Cameron Upsets Tories By Dropping Migrant Cap 'After Merkel Protest'

Merkel Gets Cameron To Drop Migrant Cap, Cue Tory Dismay

David Cameron has dismayed Tory backbenchers after ditching plans for a cap on the number of European migrants coming to Britain, reportedly after pressure from Angela Merkel.

The German chancellor, who came to London on Wednesday for talks with the prime minister, has been fiercely opposed to his idea of an "emergency brake" that could be applied to EU migrants in order to curb the amount of people coming.

Cameron was going to reveal his plan in a keynote speech on immigration last November, but ditched it reportedly 48 hours before he gave the speech, sources told the Daily Mail.

Merkel is reported to have told the Prime Minister that she would back his proposals for curbs on migrants' access to benefits, however she warned him that she was prepared to let Britain leave the EU rather than allow him to cap the number of EU migrants by changing the European principle of free movement.

The Prime Minister used his speech to set out a range of measures to limit benefits for migrants, promising to block European arrivals from claiming welfare for the first four years after they arrive in Britain, instead of the mooted emergency controls.

Ukip leader Nigel Farage poured scorn on the news, writing on Twitter: "Remind me who makes UK government policy again?"

Ukip's immigration spokesman Steven Woolfe told the Huffington Post UK: "This shows clearly that the UK and the rest of the European Union dance to Germany's tune.

"While the Prime Minister enjoys talking with a back bone on tackling EU migration when pressured by the success of UKIP, in reality he is powerless in standing up for the best interests of the UK in the face of Merkel's intransigence.

"Until David Cameron adopts UKIP's policy of withdrawing from the EU and negotiating fair and ethical migration controls with other EU countries on our way out, he will doom the UK to more failures caused by global flows of mass migration."

Senior Tory eurosceptic Sir Bill Cash warned that Britain would fail to reduce the level of EU migration without imposing a cap on numbers.

"Our economy is doing pretty well, and actually that means more people are going to come in. Therefore the cap is really the key question, and if you don’ t have a cap then it won’t work… unfortunately that seems to have been abandoned," he said.

Foreign secretary Philip Hammond has vehemently denied that Cameron bowed to pressure from Merkel to drop his "emergency brake", although he acknowledged that ministers had consulted with other EU member states.

Speaking to the BBC Radio 4's Today programme in November, he said: “I don’t think that is right. What is right is that we have sought to work with our partners in the European Union to understand the best way of delivering a reduction in immigration numbers from the EU in to the UK."

Merkel said at the time: “The German government has in the past again and again underlined the significance of the principle of the free movement as it is anchored in the EU treaties. It is important that Cameron commits himself to this central pillar of the EU and the single market.”
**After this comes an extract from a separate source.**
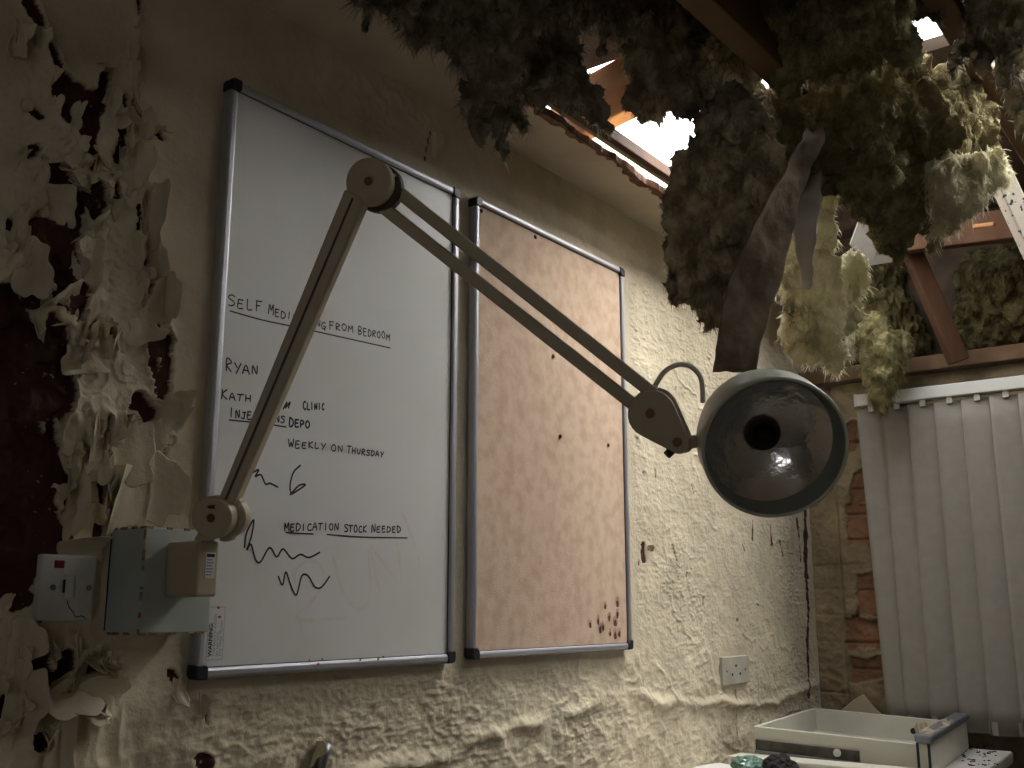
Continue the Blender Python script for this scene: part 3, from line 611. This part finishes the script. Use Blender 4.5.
def ribbon(m, pts, w_, x):
    """flat stroke through (y, z) points at height x off the wall, with rounded ends"""
    P = [V(p) for p in pts]; n = len(P)
    if n < 2: return
    L_, R_ = [], []
    for i in range(n):
        t = P[min(i+1, n-1)]-P[max(i-1, 0)]; t = t/(np.linalg.norm(t)+1e-9); nn = V([-t[1], t[0]]); k = w_/2
        L_.append(P[i]+nn*k); R_.append(P[i]-nn*k)
    t0 = nrm(P[0]-P[1])*w_*.4; t1 = nrm(P[-1]-P[-2])*w_*.4
    vs = []
    L_ = [P[0]+t0+(L_[0]-P[0])*.5]+L_+[P[-1]+t1+(L_[-1]-P[-1])*.5]; R_ = [P[0]+t0+(R_[0]-P[0])*.5]+R_+[P[-1]+t1+(R_[-1]-P[-1])*.5]
    for a, b in zip(L_, R_): vs += [(x, a[0], a[1]), (x, b[0], b[1])]
    m.add(vs, [(2*i, 2*i+1, 2*i+3, 2*i+2) for i in range(len(L_)-1)])
def handwrite(text, a, b, h, pen=.0021, seed=0, slant=.06, over=None):
    """text between the baseline points a and b on the board"""
    m = MB(); a, b = V(yz(*a, XP)), V(yz(*b, XP)); d = b-a; L = np.linalg.norm(d); u = d/L; n_ = V([-u[1], u[0]]); rs = random.Random(seed)
    adv = L/max(1, len(text)-.3)
    for i, ch in enumerate(text):
        if ch == ' ': continue
        hh = h*rs.uniform(.88, 1.12)*(1.25 if i == 0 else 1); o = a+u*adv*i+n_*rs.uniform(-.08, .08)*h; wl = adv*1.12
        for st in GL[ch]:
            pts = [o+u*(p[0]*wl+slant*p[1]*h+rs.uniform(-.04, .04)*wl)+n_*(p[1]*hh+rs.uniform(-.03, .03)*hh) for p in st]
            ribbon(m, smooth_pts(pts, 3), pen, XP+.0004)
    return make('marker_writing', m, MAT['ink'], wb, loc=None)
def scrawl(strokes, pen=.0024, material='ink', name='marker_scrawl', dx=.0004, k=6):
    m = MB()
    for q, s in enumerate(strokes): ribbon(m, smooth_pts([V(yz(px, py, XP)) for px, py in s], k), pen, XP+dx+.00003*q)
    return make(name, m, MAT[material], wb)
handwrite('SELF', (227.5,306), (261,312), .0145, seed=1); handwrite('MEDICATING', (268,314), (325,329), .0115, seed=2)
handwrite('FROM', (329,329), (352,332), .0105, seed=3); handwrite('BEDROOM', (358,334), (389,340), .0115, seed=4)
scrawl([[(230,311),(262,320),(300,328),(345,338),(390,348)]], .0022, name='marker_underline')
handwrite('RYAN', (225,371), (257,375), .0135, .0024, 5); handwrite('KATH', (221,399), (250,402), .010, .0023, 6)
scrawl([[(283,409),(287,402),(285,408),(290,402),(288,408)]], .0026); handwrite('CLINIC', (303,409), (324,410), .0105, .0026, 7)
handwrite('INJECTIONS', (229,417), (284,423), .0105, .0023, 8); scrawl([[(229,420),(258,423),(286,427)]], .0022, name='marker_underline'); handwrite('DEPO', (289,426), (309,427.5), .0105, .003, 9)
handwrite('WEEKLY', (288,447), (325,449), .0095, .0022, 10); handwrite('ON', (331,451), (342,452), .0085, .0022, 11); handwrite('THURSDAY', (347,453), (383,457), .009, .0022, 12)
c4 = lambda s: [(x/2.953+180, y/2.953+440) for x, y in s]
scrawl([c4([(213,97),(232,88),(222,108),(238,103),(252,130),(265,128),(288,139)])], .003)
scrawl([c4([(355,75),(335,95),(325,130),(328,158),(345,150),(370,132),(350,135),(325,162)])], .003)
scrawl([c4([(190,317),(196,275),(217,236),(210,285),(197,325),(209,308),(222,352),(237,360),(264,318),(285,345),(304,322),(330,350),(355,338),(380,347),(412,332)])], .003)
scrawl([c4([(290,403),(302,428),(312,390),(325,425),(343,458),(359,402),(378,402),(398,434),(418,434),(441,403)])], .003)
handwrite('MEDICATION', (284,531), (338,530), .0105, .0022, 13); handwrite('STOCK', (344,532), (366,532), .010, .0022, 14); handwrite('NEEDED', (371,532), (400,532), .0095, .0022, 15)
scrawl([[(286,532.5),(300,533.5),(313,534)], [(327,534.5),(360,537),(407,538)]], .0022, name='marker_underline')
gh = scrawl([c4([(335,385),(345,460),(352,540),(372,610)]), c4([(330,400),(360,365),(405,362),(425,410),(395,470),(345,530),(490,525)]), c4([(452,345),(475,430),(510,490),(545,495),(562,440),(555,330)]),
        c4([(560,310),(575,385),(590,450)]), c4([(562,310),(605,370),(650,420),(645,330),(630,265)]), c4([(655,215),(675,260),(692,312)]), c4([(703,345),(706,362),(708,385)])], .0062, 'ghost', 'wiped_writing', .0002)
gh['label'] = 'faint brown wiped-off letters'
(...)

This comes as Cameron's pledge to cut net migration to the "tens of thousands" by next May looks increasingly likely to fail.

Recent figures from the Office of National Statistics found that the figure, charting the increase of new arrivals over those leaving the country, rose to 243,000 in the year to March in a "statistically significant increase".

This has led experts to conclude that ministers should drop their "now meaningless" pledge to reduce net migration to the tens of thousands "without severely harming the economy".

Mark Hilton, head of immigration policy at non-profit organisation London First, said the net migration target must be "put out of its misery".

Carlos Vargas-Silva, senior researcher at the Migration Observatory at Oxford University, said: "Net migration has increased again, and is now close to the levels when the current Government took office, suggesting that the Government's net migration target of under 100,000 is now effectively impossible to hit.

"The UK's comparatively strong economic growth is attracting EU nationals, who have a right to live and work in the UK, to the British labour market - a very important factor in this increase."